Paulo Sérgio Leite Fernandes

A grande imprensa nacional vem tratando com extremo cuidado o vazamento de informações correspondentes à exposição pública e indevida de presos submetidos, na Polícia Federal, a tratamento degradante. Os órgãos de divulgação brasileiros passam por período extremamente curioso mas não menos dramático: não há, salvo demonstração em contrário, tomada de posição doméstica sobre a escandalosa amostragem de encarcerados na chamada operação “Voucher”, codinome adotado pela Polícia para a identificação das atividades repressivas de hipotéticas ilicitudes ligadas ao Ministério do Turismo. Não se discuta o mérito das imputações. Respeite-se ao extremo o princípio ético impeditivo de crítica quanto ao mérito de causa entregue a outros advogados, cuidando-se, aqui, de premissa abandonada pela grande maioria dos comentaristas especializados. Fale-se da propagação das fotos dos indiciados, descamisados e mostrando num papel posto no peito o respectivo número de identificação. A pública amostragem dos presos, em qualquer período civilizado da humanidade, sempre teve significado de mutilação, concreta ou subliminar. Há alguma diferença, certamente, entre o caminhar ferrugento da carroça, em Paris, rumo ao cadafalso, conduzindo muitos condenados à guilhotina (as mulheres quase desnudas, expondo-se à visitação de olhares cúpidos) e as janelas abertas nos jornais a um espiolhamento assemelhado. Lá atrás, ao tempo dos senhores feudais, penduravam-se os infelizes em gaiolas balouçantes nas cordas pendendo dos torreões. Morriam devagar, enfraquecendo-se no dia-a-dia em razão da fome e da desidratação. O ser humano, segundo dizem, passou por uma sofisticação acentuada: as criaturas submetidas a perseguição são simbolicamente mostradas ao povo, como se fora uma conduta pudica materializada pelos jornalistas, havendo lavação geral das mãos. Há, no máximo, o chamamento de uma censura posta pela Presidente da República. Esta afirma que houve exagero. A imprensa, entretanto, teve três alternativas: censurar igualmente o despudor da mostra, calar-se ou aplaudir. Preferiu-se a opção do meio, o que é muito feio. O nome dos encarcerados não importa, sendo irrelevante, também, examinar a situação de cada qual.

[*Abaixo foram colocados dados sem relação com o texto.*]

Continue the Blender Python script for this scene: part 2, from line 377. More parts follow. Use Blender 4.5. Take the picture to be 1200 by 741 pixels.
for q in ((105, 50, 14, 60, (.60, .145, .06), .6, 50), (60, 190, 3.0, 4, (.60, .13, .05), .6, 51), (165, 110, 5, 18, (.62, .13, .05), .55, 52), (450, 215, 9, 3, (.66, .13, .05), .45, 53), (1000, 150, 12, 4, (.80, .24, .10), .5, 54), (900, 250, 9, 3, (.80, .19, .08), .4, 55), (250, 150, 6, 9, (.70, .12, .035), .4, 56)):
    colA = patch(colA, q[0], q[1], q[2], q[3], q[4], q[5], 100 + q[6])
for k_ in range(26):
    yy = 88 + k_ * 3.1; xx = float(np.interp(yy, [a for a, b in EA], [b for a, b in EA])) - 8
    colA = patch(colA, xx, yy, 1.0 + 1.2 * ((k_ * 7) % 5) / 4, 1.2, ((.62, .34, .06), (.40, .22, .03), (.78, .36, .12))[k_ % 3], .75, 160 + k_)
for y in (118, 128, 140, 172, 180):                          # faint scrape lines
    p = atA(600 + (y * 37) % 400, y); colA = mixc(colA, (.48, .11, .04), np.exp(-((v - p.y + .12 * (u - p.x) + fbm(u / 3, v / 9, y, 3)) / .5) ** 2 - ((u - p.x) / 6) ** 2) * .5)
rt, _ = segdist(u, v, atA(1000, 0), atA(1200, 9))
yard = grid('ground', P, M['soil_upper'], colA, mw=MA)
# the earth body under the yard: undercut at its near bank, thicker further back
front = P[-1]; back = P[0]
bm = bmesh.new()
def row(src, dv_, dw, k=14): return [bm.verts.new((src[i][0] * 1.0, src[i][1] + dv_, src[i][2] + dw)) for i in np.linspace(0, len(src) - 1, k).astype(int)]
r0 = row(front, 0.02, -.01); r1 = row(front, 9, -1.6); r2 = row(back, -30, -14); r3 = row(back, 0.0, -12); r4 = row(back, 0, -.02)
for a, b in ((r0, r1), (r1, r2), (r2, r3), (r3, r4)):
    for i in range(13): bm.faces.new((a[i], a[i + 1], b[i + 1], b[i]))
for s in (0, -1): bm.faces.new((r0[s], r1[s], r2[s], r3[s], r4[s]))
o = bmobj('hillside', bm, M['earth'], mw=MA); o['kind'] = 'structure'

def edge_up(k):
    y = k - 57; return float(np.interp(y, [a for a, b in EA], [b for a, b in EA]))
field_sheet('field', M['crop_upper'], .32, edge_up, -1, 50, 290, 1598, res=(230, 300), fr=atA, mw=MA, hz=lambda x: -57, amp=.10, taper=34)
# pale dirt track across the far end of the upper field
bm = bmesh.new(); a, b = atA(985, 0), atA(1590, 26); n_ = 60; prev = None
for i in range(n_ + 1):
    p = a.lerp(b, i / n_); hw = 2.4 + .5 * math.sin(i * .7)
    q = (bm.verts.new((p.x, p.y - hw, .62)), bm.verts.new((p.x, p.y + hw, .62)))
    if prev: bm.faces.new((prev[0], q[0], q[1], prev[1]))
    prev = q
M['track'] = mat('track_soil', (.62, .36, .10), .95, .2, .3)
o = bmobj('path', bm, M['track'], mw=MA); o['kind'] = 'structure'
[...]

Corruptos ou não, conservam o estado de inocência, merecendo respeito de todos, inclusive daqueles que os prenderam.

Relembre-se que um dos prisioneiros foi exibido com um tipo especial de algemas, constituindo-se num sistema que prende os pulsos à cintura, provavelmente em razão de um cinto grosso de couro, impedindo-se assim que o torturado – e tortura é – proteja o rosto dos fotógrafos indiscretos. Use-se, aqui, uma imagem repetitiva a não sair da cabeça do escriba: as índias da região amazônica, quando olhadas por mateiros intrometidos, cobriam as faces com as mãos, não a região pubiana, veja-se bem, mas os rostos, sim, aquela parte do corpo que lhes dava a característica “personalidade” advinda da antiga Grécia (v. persona). Não se sabe quem, quando e como providenciou o vazamento da repugnante atividade. Alguém o fez, com certeza. Mas há, ao lado, uma circunstância mais abjeta: é aquela de os fotografados, voluntariamente, colocarem no torso o número, em grandes caracteres, de seus registros gerais, conformados sim, desnudados também, na intimidade do ergástulo talvez, mas sempre conformados com o envergonhamento. Aqui, mesmo sendo bandido por suposição, o ser humano precisa manter uma dignidade fundamental, recusando-se a tanto, embora até espancado pelo esbirro oficial. É aqui que as coisas se complicam, porque a comunidade perdeu a consciência da dignidade que todo burguês precisa manter. Quando o cidadão se entusiasma à vista do aviltamento praticado pelo carcereiro, toma lugar, retroativamente, ao lado das megeras desdentadas que ululavam em torno do cadafalso erguido na praça da Bastilha.